Pemerintah Anggap Sistem Noken Bertentangan dengan Asas Pemilu
Berita

Pemerintah Anggap Sistem Noken Bertentangan dengan Asas Pemilu

Penyeragaman metode pemberian suara ini dapat menutup celah kecurangan.

Oleh:
ASH
Bacaan 2 Menit
Pemerintah Anggap Sistem Noken Bertentangan dengan Asas Pemilu
Hukumonline
Pemerintah menegaskan sistem pemilu sebagai manisfestasi demokrasi dapat lebih efektif dan efisien dan memenuhi asas langsung, umum, bebas, rahasia, jujur dan adil (luber-jurdil). Ini merupakan hasil unifikasi (penyeragaman) hukum dalam penyelenggaraan pemilu secara nasional sebagai bagian dari sistem ketatanegaraan (pemilu).

”Keanekaragaman suku, budaya, bahasa, adat-istiadat bukan menonjol perbedaan satu sama lain yang menimbulkan iklim kenegaraan kurang kondusif, seperti pemberian suara dengan sistem noken dalam Pemilu di Papua,” ujar Staf Ahli Mendagri, Reydonnyzar Moenek menanggapi pengujian Pasal 154 UU No. 8 Tahun 2012tentang Pemilu Anggota DPR, DPD, dan DPRD di Gedung Mahkamah Konstitusi (MK), Selasa (06/5).

Menurut Reydonnyzar apabila masing-masing daerah/suku tetap mempertahankan cara-cara kedaerahan dan kesukuannya dalam pemilu, dapat dibayangkan jika 1.127 suku yang ada di Indonesia melaksanakan sistem pemilu sesuai adat-istiadatnya? Tentu saja, akan menimbulkan berbagai macam persoalan kompleks dalam pelaksanaan pemilu.

Pemerintah memahami keabsahan sistem ”kesepakatan warga” atau aklamasi (noken) di Papua seperti tertuang dalam Putusan MK No. 47-81/PHPU.A-VII/2009. Namun, hal itu hanyalah bersifat kasuistis yang tidak terlepas dari beberapa faktor yang mempengaruhi pelaksanaan pemilukada itu, seperti faktor geografis, sosiologis, dan kultur yang terjadi di masyarakat tertentu.

Pria yang akrab disapa Donny ini melanjutkan seiring dengan perkembangan dinamika masyarakat tentu saja akan membangun pemahaman dalam memperbaiki pelaksanaan pemilu yang semestinya. Dengan begitu, pelaksanaan pemilu yang bercorak kedaerahan hendaknya segera diseragamkan sesuai dengan sistem yang berlaku secara nasional.

”Terlebih, sistem noken tidak sesuai dengan prinsip penyelenggaraan pemilu yang demokratis atas dasarone man one person vote on value khususnya asas langsung, bebas, dan rahasia,” kata Donny.

Dia tegaskan pelaksanaan pemilu yang tidak sesuai dengan peraturan perundang-undangan justru akan merusak legiltimasi dan menciderai lembaga demokrasi.
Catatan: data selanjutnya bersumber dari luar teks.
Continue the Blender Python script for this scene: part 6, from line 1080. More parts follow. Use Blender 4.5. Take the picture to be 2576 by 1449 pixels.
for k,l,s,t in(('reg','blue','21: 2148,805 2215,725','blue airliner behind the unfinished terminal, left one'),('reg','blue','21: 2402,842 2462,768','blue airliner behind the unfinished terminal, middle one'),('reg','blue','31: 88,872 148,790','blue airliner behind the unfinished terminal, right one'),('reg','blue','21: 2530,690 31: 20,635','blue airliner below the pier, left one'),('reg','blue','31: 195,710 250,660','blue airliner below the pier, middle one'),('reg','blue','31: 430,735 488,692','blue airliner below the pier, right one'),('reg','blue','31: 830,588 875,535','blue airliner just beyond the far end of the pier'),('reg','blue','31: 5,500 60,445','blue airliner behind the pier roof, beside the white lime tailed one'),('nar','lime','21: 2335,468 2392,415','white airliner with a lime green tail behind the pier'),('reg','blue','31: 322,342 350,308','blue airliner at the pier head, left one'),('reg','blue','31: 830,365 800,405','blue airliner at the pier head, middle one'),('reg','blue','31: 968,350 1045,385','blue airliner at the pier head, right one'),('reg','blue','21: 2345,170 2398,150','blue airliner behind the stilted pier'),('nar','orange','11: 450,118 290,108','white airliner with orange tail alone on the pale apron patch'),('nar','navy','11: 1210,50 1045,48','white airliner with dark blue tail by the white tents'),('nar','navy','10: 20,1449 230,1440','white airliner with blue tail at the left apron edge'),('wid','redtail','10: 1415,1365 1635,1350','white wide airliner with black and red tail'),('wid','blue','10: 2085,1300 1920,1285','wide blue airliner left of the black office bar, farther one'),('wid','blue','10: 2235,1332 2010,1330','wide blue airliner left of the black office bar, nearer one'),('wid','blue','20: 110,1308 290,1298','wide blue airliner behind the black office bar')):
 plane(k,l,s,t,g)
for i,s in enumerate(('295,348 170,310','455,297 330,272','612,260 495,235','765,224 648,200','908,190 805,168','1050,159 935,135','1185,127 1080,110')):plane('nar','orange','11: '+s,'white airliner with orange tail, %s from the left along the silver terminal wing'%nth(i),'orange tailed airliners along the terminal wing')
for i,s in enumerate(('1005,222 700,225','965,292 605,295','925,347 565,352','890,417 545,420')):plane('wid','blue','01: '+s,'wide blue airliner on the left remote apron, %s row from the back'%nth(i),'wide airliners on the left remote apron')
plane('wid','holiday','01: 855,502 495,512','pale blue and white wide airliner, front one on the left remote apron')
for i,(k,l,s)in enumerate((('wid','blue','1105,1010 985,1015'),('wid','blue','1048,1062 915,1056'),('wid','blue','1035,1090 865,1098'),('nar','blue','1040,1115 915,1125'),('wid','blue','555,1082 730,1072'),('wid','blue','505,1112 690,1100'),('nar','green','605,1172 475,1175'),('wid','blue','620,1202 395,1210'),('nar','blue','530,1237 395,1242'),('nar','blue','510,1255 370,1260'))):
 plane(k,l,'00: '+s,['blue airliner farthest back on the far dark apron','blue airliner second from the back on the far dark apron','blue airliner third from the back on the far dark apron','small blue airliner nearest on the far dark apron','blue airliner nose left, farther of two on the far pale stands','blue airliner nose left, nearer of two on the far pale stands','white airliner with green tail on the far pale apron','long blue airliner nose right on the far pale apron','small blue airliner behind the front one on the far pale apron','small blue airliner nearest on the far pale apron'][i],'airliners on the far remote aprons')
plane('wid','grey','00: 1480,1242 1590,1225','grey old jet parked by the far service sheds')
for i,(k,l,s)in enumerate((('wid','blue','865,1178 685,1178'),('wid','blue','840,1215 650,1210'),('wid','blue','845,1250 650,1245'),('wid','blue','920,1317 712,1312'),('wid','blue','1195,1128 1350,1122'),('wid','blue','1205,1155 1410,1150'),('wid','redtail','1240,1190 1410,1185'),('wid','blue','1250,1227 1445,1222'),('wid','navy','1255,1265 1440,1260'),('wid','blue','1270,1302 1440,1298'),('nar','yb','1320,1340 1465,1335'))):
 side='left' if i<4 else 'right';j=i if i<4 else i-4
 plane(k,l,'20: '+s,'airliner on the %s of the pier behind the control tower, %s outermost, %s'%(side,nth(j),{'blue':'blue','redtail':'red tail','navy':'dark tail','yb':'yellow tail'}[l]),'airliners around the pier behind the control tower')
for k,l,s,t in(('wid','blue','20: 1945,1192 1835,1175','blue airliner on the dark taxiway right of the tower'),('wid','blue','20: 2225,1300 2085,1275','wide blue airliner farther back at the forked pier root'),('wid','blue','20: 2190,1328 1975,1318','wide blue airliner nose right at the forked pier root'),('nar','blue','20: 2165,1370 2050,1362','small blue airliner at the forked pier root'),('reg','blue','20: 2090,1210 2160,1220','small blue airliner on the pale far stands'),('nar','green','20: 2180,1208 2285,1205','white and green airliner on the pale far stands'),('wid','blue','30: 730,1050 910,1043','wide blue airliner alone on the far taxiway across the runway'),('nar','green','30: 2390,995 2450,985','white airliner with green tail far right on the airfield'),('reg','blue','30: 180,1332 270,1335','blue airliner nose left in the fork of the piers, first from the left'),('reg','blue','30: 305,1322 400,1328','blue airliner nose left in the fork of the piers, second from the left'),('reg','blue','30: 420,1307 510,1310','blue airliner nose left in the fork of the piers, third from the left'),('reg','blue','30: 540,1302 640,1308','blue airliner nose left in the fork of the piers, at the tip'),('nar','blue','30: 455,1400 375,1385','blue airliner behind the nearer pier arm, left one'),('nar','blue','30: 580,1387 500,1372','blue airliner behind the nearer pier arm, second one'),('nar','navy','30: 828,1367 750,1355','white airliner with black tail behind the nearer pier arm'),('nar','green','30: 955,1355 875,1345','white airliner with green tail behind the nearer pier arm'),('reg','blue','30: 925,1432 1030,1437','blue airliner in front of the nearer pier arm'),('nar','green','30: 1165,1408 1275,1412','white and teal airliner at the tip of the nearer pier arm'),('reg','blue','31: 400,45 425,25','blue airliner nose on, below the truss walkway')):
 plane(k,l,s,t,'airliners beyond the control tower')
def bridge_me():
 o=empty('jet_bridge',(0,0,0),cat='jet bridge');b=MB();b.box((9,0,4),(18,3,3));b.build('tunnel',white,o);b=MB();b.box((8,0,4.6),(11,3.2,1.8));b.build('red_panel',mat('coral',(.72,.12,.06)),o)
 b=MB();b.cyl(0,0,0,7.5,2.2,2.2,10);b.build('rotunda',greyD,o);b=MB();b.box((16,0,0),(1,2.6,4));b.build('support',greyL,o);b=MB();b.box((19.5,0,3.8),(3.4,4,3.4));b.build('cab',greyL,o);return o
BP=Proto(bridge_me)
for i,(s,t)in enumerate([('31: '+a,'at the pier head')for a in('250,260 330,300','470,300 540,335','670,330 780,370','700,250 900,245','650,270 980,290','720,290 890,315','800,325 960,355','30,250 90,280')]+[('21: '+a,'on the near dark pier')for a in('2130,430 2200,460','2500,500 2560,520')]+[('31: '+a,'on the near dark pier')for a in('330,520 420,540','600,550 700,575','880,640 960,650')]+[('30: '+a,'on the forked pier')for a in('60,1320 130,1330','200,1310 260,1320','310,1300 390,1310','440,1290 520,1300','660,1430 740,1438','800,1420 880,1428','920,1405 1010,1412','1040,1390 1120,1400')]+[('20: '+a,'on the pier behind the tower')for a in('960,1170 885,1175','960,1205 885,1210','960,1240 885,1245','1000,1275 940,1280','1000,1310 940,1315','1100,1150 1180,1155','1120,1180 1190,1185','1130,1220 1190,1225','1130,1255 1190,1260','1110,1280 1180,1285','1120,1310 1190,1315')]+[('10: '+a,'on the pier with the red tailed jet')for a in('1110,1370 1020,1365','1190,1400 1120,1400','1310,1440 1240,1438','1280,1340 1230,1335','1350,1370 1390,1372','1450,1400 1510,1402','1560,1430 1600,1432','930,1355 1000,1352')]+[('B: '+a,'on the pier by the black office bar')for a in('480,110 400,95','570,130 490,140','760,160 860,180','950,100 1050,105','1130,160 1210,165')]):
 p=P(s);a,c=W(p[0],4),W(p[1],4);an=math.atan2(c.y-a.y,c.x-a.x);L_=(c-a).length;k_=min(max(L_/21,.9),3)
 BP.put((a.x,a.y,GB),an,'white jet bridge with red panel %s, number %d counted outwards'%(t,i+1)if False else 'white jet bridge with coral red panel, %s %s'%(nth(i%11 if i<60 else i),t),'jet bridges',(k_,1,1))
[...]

Penyeragaman metode pemberian suara ini dapat menutup celah kecurangan dari implementasi pluralitas hukum yang mengatur metode pemberian suara. ”Upaya penyeragaman huku lokal pada tatanan sistem hukum nasional harus terus disosialisasikan dan dilaksanakan”.

Sebelumnya, warga Papua Isman Ismail Asso mempersoalkan sistem coblos dalam Pemilu melalui uji materi Pasal 154 UU Pemilu Legislatif. Pemohon meminta agar sistem noken atau ikat suara agar dapat diterapkan dalam Pemilu 2014. Sebab, beberapa wilayah di Pegunungan Tengah Papua pemberian suara dengan sistem coblos dalam Pemilukada tidak bisa dilakukan, tetapi justru dengan sistem noken.

Namun, hingga kini masyarakat Papua masih beda pendapat mengenai penggunaan sistem noken dalam Pemilu 2014 lantaran terbentur dengan adanya Pasal 154 UU Pemilu Legislatif dan Peraturan KPU.

Terlebih, dalam putusannya, MK telah mengakui pemberian suara dengan sistem noken dalam sejumlah Pemilukada sebagai praktik yang didasarkan adat istiadat setempat yang dijamin UUD 1945. Karenanya, pemohon meminta MK menyatakan frasa mencoblos satu kali dalam Pasal 154 UU Pemilu Legislatif dinyatakan konstitusional bersyarat sepanjang dimaknai sistem noken hanya berlaku di Papua.

Pasal 154 menyebutkan pemberian suara untuk Pemilu anggota DPR, DPD, DPRD kabupaten/kota dilakukan dengan cara mencoblos satu kali pada nomor atau tanda gambar partai politik dan atau nama calon legislatif pada surat suara.